[Records excerpted from a collection]
____
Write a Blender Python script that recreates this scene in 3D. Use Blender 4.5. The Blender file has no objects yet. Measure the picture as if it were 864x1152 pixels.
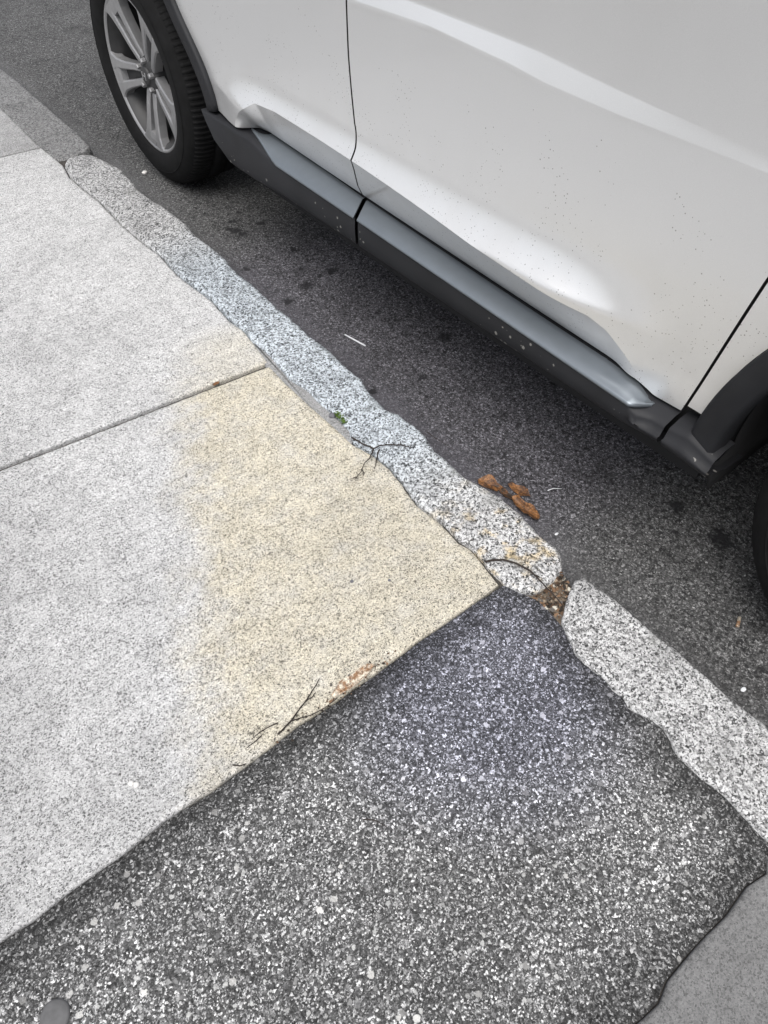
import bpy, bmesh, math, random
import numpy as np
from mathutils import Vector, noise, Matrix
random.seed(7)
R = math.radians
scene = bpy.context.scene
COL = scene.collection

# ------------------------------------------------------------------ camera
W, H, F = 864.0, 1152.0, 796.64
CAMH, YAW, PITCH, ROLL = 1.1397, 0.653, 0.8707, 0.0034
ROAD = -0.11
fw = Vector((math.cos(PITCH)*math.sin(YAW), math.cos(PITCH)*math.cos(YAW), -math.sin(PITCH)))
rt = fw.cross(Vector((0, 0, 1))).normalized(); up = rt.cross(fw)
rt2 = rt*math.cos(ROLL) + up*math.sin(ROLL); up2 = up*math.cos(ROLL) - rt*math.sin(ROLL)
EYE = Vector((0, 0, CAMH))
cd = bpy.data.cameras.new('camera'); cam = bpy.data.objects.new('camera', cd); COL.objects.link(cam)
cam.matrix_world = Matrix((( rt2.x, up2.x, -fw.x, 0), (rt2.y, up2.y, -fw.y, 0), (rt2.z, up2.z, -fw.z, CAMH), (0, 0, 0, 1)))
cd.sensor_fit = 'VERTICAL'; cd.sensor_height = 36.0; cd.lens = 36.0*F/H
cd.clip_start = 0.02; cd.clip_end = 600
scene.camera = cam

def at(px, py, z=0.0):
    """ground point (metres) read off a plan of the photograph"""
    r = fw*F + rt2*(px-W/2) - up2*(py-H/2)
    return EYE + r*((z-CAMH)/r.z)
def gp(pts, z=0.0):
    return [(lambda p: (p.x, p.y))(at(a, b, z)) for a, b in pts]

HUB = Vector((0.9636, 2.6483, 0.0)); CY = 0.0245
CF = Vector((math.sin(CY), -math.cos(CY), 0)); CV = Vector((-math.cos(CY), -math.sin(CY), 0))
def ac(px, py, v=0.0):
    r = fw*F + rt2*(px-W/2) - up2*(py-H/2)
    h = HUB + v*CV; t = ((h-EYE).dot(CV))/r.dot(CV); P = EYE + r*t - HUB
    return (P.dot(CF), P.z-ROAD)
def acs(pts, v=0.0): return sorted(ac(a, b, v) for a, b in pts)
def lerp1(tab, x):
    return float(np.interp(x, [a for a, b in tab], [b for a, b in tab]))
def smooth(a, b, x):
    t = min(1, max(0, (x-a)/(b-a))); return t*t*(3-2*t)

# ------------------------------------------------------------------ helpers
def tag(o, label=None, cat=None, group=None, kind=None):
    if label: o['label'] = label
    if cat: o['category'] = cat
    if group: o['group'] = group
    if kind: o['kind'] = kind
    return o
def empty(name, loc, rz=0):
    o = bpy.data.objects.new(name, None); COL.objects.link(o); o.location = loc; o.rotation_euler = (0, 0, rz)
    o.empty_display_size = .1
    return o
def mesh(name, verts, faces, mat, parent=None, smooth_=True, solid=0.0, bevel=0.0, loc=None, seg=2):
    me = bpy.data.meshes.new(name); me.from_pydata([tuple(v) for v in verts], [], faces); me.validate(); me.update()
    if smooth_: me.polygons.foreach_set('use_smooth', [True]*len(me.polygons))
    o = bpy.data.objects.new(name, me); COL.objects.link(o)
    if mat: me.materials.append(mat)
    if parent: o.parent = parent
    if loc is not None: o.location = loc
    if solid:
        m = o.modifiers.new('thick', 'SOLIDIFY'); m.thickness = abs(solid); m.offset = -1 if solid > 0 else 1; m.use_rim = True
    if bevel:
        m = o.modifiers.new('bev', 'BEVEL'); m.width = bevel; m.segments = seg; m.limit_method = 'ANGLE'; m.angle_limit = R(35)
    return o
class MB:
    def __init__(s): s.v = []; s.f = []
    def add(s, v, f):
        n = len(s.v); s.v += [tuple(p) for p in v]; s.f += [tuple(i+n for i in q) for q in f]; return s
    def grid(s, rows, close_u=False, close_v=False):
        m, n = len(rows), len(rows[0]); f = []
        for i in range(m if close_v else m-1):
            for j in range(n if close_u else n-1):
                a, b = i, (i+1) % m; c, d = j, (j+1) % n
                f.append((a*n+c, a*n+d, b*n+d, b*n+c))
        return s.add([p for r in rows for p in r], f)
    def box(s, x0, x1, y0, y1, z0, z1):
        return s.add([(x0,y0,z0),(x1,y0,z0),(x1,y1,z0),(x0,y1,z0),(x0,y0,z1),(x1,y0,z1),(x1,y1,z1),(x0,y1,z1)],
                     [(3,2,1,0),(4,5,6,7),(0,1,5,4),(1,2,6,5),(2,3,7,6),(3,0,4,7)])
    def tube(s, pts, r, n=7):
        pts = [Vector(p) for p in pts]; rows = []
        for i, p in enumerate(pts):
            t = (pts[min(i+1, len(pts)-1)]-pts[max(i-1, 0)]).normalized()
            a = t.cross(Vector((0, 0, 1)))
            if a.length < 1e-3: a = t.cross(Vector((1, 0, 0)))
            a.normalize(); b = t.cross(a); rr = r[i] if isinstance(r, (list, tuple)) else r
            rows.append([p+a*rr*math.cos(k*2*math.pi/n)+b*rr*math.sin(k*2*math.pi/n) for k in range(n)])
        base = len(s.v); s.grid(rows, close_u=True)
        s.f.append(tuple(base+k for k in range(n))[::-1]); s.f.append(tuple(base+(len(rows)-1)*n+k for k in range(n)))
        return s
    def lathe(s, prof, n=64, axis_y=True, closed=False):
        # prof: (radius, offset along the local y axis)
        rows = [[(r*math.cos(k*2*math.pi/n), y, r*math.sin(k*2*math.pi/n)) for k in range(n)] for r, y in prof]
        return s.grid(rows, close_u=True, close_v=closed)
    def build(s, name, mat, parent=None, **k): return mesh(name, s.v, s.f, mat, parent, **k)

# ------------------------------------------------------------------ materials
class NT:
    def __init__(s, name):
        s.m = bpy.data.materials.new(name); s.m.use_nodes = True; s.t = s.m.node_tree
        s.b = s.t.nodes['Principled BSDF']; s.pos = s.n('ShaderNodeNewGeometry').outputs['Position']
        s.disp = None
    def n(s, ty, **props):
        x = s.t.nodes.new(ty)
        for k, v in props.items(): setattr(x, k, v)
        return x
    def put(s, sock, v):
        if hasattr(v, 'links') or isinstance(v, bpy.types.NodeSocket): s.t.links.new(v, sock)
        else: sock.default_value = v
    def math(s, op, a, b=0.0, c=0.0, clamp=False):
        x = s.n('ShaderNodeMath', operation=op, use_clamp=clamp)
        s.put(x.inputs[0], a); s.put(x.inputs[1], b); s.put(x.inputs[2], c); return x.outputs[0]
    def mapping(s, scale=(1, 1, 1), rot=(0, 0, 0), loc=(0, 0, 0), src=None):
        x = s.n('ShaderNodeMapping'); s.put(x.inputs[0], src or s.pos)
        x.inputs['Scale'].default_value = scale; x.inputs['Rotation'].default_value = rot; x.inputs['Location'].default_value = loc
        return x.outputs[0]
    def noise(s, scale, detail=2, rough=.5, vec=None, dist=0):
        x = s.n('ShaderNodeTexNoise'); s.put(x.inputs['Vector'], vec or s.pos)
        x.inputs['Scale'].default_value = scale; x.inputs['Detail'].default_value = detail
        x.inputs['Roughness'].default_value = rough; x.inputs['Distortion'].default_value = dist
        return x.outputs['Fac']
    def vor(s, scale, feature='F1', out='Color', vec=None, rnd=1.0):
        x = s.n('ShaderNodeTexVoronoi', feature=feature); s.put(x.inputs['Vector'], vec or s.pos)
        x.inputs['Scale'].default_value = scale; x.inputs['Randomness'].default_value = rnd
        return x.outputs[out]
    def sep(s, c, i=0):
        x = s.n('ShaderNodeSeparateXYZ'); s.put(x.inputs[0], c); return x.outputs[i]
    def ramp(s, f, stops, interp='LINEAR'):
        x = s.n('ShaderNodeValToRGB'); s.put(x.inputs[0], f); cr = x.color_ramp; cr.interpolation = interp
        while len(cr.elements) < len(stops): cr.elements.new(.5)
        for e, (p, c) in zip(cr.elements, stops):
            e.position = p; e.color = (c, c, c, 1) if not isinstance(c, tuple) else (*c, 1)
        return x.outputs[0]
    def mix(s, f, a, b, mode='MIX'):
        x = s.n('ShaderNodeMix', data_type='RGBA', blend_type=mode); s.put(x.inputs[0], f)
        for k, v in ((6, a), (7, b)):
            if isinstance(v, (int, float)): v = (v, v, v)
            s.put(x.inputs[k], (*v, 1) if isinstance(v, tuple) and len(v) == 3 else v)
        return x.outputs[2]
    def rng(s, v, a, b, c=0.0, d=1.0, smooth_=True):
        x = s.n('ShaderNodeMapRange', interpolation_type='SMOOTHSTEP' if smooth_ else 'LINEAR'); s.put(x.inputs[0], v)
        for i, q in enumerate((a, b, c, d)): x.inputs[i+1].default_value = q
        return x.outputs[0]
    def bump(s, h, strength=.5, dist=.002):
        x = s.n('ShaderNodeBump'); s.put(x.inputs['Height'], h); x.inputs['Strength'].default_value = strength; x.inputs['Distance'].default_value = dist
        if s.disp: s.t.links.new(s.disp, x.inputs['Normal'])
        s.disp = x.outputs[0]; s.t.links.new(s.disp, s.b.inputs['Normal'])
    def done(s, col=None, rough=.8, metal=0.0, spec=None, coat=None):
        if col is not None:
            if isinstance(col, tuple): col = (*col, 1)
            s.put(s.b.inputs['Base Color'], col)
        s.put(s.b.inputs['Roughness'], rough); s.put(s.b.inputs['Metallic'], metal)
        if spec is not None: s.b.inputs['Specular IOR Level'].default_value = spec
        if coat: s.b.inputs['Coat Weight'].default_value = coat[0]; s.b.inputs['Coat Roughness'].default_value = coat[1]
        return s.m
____
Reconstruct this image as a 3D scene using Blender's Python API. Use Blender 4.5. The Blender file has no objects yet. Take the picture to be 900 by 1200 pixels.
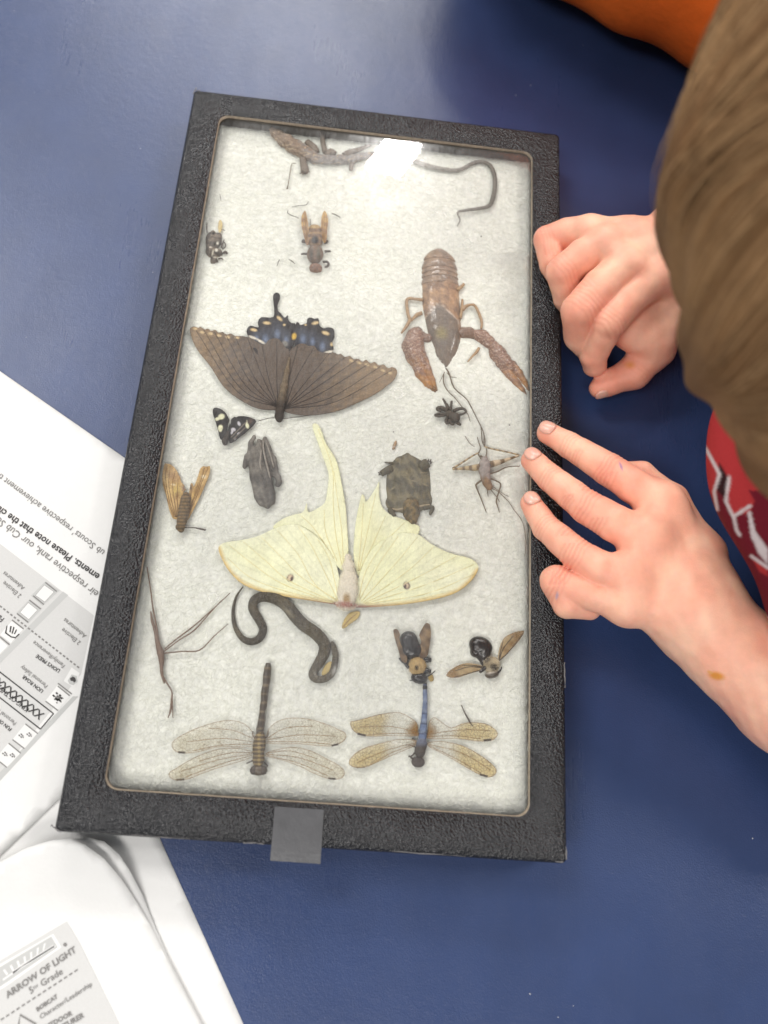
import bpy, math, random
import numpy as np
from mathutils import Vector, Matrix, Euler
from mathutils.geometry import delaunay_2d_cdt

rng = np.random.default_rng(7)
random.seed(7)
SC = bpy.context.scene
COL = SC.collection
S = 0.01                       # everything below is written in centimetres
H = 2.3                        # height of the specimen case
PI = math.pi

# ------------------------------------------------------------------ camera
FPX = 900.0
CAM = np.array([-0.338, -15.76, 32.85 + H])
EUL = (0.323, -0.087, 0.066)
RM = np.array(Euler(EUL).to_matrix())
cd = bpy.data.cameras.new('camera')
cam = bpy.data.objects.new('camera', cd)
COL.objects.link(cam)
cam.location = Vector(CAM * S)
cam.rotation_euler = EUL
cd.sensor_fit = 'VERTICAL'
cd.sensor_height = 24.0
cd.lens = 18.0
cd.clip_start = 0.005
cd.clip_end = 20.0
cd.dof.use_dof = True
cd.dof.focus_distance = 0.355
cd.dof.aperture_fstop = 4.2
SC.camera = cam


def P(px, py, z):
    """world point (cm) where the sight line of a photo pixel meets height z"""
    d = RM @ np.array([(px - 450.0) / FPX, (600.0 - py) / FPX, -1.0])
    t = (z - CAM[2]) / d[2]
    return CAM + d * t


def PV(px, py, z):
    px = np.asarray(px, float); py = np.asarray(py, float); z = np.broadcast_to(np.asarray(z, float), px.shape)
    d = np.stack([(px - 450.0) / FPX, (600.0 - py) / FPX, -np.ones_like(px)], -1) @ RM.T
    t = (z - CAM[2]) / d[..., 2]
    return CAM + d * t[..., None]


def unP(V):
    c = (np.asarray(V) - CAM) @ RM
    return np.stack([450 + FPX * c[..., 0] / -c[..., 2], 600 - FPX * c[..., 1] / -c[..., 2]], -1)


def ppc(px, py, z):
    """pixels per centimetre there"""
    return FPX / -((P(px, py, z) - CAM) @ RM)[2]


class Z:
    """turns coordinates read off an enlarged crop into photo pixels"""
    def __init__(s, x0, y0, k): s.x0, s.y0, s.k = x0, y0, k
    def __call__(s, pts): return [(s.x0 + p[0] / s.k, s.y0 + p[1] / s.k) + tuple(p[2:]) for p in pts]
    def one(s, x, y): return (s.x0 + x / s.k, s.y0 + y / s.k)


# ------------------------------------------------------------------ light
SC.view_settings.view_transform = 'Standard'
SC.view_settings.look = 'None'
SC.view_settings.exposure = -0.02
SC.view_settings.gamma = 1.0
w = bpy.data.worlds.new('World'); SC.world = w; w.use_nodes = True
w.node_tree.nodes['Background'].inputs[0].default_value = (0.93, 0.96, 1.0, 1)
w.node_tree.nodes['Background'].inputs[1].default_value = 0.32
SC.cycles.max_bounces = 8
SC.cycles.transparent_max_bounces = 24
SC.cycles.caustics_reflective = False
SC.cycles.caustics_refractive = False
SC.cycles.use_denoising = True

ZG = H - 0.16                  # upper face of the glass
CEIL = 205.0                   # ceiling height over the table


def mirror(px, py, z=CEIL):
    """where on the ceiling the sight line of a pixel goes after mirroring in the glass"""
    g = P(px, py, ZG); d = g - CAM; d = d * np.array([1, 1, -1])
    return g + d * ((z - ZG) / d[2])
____
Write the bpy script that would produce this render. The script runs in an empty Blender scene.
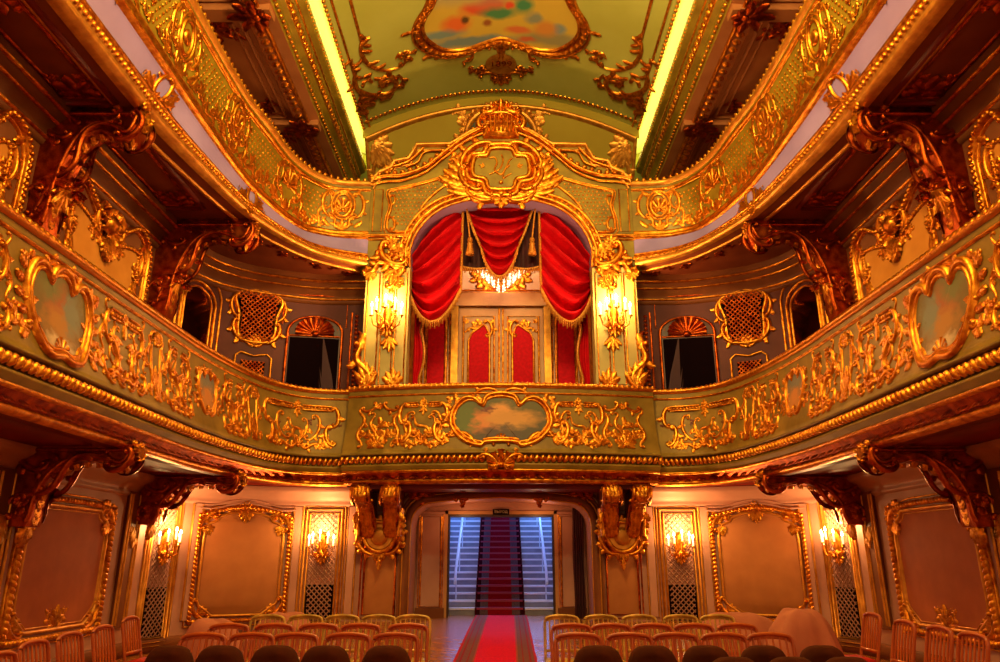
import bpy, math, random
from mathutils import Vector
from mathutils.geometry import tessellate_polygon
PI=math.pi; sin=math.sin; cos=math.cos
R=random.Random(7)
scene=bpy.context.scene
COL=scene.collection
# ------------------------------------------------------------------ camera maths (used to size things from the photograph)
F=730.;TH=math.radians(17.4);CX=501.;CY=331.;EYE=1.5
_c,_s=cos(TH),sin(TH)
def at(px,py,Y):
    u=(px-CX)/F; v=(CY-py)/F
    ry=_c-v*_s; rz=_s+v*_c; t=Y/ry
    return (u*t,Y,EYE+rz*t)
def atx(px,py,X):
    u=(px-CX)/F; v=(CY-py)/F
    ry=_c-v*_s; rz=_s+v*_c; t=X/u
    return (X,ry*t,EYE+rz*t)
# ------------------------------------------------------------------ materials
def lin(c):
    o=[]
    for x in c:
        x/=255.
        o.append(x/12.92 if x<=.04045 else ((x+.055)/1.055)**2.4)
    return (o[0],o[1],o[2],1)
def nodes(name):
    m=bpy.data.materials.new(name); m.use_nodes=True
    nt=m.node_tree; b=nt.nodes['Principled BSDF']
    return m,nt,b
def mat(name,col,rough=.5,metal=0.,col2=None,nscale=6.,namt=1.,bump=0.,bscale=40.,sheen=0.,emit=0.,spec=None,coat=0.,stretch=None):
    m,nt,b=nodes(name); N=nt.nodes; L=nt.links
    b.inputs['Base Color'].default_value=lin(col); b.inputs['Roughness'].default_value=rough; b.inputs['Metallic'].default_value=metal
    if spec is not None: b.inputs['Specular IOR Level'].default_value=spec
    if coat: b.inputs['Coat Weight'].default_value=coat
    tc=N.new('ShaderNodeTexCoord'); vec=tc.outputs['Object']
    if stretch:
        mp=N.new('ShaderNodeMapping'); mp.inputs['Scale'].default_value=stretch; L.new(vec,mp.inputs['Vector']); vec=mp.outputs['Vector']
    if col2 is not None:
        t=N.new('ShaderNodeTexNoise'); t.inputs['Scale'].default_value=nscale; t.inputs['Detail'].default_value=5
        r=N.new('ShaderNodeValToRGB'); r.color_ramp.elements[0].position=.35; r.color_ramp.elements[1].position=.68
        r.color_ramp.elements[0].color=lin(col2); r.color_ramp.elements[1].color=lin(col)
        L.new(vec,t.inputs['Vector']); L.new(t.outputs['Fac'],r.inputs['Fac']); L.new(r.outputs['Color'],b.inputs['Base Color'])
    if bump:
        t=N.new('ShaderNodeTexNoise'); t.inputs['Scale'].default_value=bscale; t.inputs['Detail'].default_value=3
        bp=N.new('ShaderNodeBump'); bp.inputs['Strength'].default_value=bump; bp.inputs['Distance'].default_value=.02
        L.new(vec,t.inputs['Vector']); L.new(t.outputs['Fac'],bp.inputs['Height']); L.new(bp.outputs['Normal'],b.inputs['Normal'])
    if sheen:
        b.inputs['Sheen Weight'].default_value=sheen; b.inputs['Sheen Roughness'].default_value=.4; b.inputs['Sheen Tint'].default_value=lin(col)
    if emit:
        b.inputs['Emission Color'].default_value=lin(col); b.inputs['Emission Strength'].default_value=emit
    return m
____
■ Exercise description ■
Reproduce the entries exactly, from the line with "Reconstruct this image" to the line with "SC.camera = cam", both lines included, keeping no pictures.

■ Exercise response ■
Reconstruct this image as a 3D scene using Blender's Python API. Use Blender 4.5. The Blender file has no objects yet. Take the picture to be 900 by 1200 pixels.
import bpy, math, random
import numpy as np
from mathutils import Vector, Matrix, Euler
from mathutils.geometry import delaunay_2d_cdt

rng = np.random.default_rng(7)
random.seed(7)
SC = bpy.context.scene
COL = SC.collection
S = 0.01                       # everything below is written in centimetres
H = 2.3                        # height of the specimen case
PI = math.pi

# ------------------------------------------------------------------ camera
FPX = 900.0
CAM = np.array([-0.338, -15.76, 32.85 + H])
EUL = (0.323, -0.087, 0.066)
RM = np.array(Euler(EUL).to_matrix())
cd = bpy.data.cameras.new('camera')
cam = bpy.data.objects.new('camera', cd)
COL.objects.link(cam)
cam.location = Vector(CAM * S)
cam.rotation_euler = EUL
cd.sensor_fit = 'VERTICAL'
cd.sensor_height = 24.0
cd.lens = 18.0
cd.clip_start = 0.005
cd.clip_end = 20.0
cd.dof.use_dof = True
cd.dof.focus_distance = 0.355
cd.dof.aperture_fstop = 4.2
SC.camera = cam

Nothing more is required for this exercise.